-- START --
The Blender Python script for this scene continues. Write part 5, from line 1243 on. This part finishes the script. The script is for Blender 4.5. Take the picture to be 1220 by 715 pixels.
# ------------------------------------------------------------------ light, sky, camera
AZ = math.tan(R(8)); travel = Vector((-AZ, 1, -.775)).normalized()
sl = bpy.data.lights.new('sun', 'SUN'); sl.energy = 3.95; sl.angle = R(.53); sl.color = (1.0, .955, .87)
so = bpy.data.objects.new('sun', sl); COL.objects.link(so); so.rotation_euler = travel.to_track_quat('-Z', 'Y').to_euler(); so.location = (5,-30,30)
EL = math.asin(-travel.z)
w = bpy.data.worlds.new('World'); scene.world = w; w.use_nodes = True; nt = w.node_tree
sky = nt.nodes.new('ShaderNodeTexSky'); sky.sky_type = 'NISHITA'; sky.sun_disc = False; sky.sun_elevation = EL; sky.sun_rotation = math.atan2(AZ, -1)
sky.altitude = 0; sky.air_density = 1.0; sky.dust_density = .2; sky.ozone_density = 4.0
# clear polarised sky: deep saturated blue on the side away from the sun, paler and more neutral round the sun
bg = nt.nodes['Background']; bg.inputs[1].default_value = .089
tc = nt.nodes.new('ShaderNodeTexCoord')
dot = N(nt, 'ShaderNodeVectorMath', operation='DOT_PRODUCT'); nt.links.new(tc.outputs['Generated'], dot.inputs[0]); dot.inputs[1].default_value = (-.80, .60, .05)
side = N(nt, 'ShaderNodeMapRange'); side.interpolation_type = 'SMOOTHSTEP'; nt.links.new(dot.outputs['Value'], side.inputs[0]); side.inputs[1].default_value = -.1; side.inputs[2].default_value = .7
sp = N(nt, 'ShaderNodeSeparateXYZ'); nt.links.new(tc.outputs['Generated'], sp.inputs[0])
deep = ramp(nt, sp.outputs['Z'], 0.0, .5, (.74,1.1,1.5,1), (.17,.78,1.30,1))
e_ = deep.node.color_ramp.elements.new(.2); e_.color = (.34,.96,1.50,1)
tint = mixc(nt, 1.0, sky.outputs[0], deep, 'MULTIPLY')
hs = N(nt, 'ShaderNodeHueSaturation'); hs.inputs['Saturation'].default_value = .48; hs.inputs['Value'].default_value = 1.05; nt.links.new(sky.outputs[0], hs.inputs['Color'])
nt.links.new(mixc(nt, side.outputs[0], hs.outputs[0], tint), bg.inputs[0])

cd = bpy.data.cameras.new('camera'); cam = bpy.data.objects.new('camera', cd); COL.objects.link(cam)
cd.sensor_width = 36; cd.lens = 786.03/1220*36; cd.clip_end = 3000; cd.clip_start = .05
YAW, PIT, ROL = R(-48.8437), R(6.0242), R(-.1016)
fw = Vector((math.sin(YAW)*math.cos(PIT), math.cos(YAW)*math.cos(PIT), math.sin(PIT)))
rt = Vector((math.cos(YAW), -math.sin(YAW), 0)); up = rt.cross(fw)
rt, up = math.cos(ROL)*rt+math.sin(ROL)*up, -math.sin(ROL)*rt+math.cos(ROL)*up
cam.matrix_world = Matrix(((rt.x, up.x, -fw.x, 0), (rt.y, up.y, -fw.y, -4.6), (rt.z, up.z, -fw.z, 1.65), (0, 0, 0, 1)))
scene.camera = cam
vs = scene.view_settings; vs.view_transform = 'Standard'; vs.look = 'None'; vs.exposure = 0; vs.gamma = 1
-- END --
## AIM OF THE EXERCISE
Copy out the whole listing exactly as written.

## REPLY
The Blender Python script for this scene continues. Write part 5, from line 1243 on. This part finishes the script. The script is for Blender 4.5. Take the picture to be 1220 by 715 pixels.
# ------------------------------------------------------------------ light, sky, camera
AZ = math.tan(R(8)); travel = Vector((-AZ, 1, -.775)).normalized()
sl = bpy.data.lights.new('sun', 'SUN'); sl.energy = 3.95; sl.angle = R(.53); sl.color = (1.0, .955, .87)
so = bpy.data.objects.new('sun', sl); COL.objects.link(so); so.rotation_euler = travel.to_track_quat('-Z', 'Y').to_euler(); so.location = (5,-30,30)
EL = math.asin(-travel.z)
w = bpy.data.worlds.new('World'); scene.world = w; w.use_nodes = True; nt = w.node_tree
sky = nt.nodes.new('ShaderNodeTexSky'); sky.sky_type = 'NISHITA'; sky.sun_disc = False; sky.sun_elevation = EL; sky.sun_rotation = math.atan2(AZ, -1)
sky.altitude = 0; sky.air_density = 1.0; sky.dust_density = .2; sky.ozone_density = 4.0
# clear polarised sky: deep saturated blue on the side away from the sun, paler and more neutral round the sun
bg = nt.nodes['Background']; bg.inputs[1].default_value = .089
tc = nt.nodes.new('ShaderNodeTexCoord')
dot = N(nt, 'ShaderNodeVectorMath', operation='DOT_PRODUCT'); nt.links.new(tc.outputs['Generated'], dot.inputs[0]); dot.inputs[1].default_value = (-.80, .60, .05)
side = N(nt, 'ShaderNodeMapRange'); side.interpolation_type = 'SMOOTHSTEP'; nt.links.new(dot.outputs['Value'], side.inputs[0]); side.inputs[1].default_value = -.1; side.inputs[2].default_value = .7
sp = N(nt, 'ShaderNodeSeparateXYZ'); nt.links.new(tc.outputs['Generated'], sp.inputs[0])
deep = ramp(nt, sp.outputs['Z'], 0.0, .5, (.74,1.1,1.5,1), (.17,.78,1.30,1))
e_ = deep.node.color_ramp.elements.new(.2); e_.color = (.34,.96,1.50,1)
tint = mixc(nt, 1.0, sky.outputs[0], deep, 'MULTIPLY')
hs = N(nt, 'ShaderNodeHueSaturation'); hs.inputs['Saturation'].default_value = .48; hs.inputs['Value'].default_value = 1.05; nt.links.new(sky.outputs[0], hs.inputs['Color'])
nt.links.new(mixc(nt, side.outputs[0], hs.outputs[0], tint), bg.inputs[0])

cd = bpy.data.cameras.new('camera'); cam = bpy.data.objects.new('camera', cd); COL.objects.link(cam)
cd.sensor_width = 36; cd.lens = 786.03/1220*36; cd.clip_end = 3000; cd.clip_start = .05
YAW, PIT, ROL = R(-48.8437), R(6.0242), R(-.1016)
fw = Vector((math.sin(YAW)*math.cos(PIT), math.cos(YAW)*math.cos(PIT), math.sin(PIT)))
rt = Vector((math.cos(YAW), -math.sin(YAW), 0)); up = rt.cross(fw)
rt, up = math.cos(ROL)*rt+math.sin(ROL)*up, -math.sin(ROL)*rt+math.cos(ROL)*up
cam.matrix_world = Matrix(((rt.x, up.x, -fw.x, 0), (rt.y, up.y, -fw.y, -4.6), (rt.z, up.z, -fw.z, 1.65), (0, 0, 0, 1)))
scene.camera = cam
vs = scene.view_settings; vs.view_transform = 'Standard'; vs.look = 'None'; vs.exposure = 0; vs.gamma = 1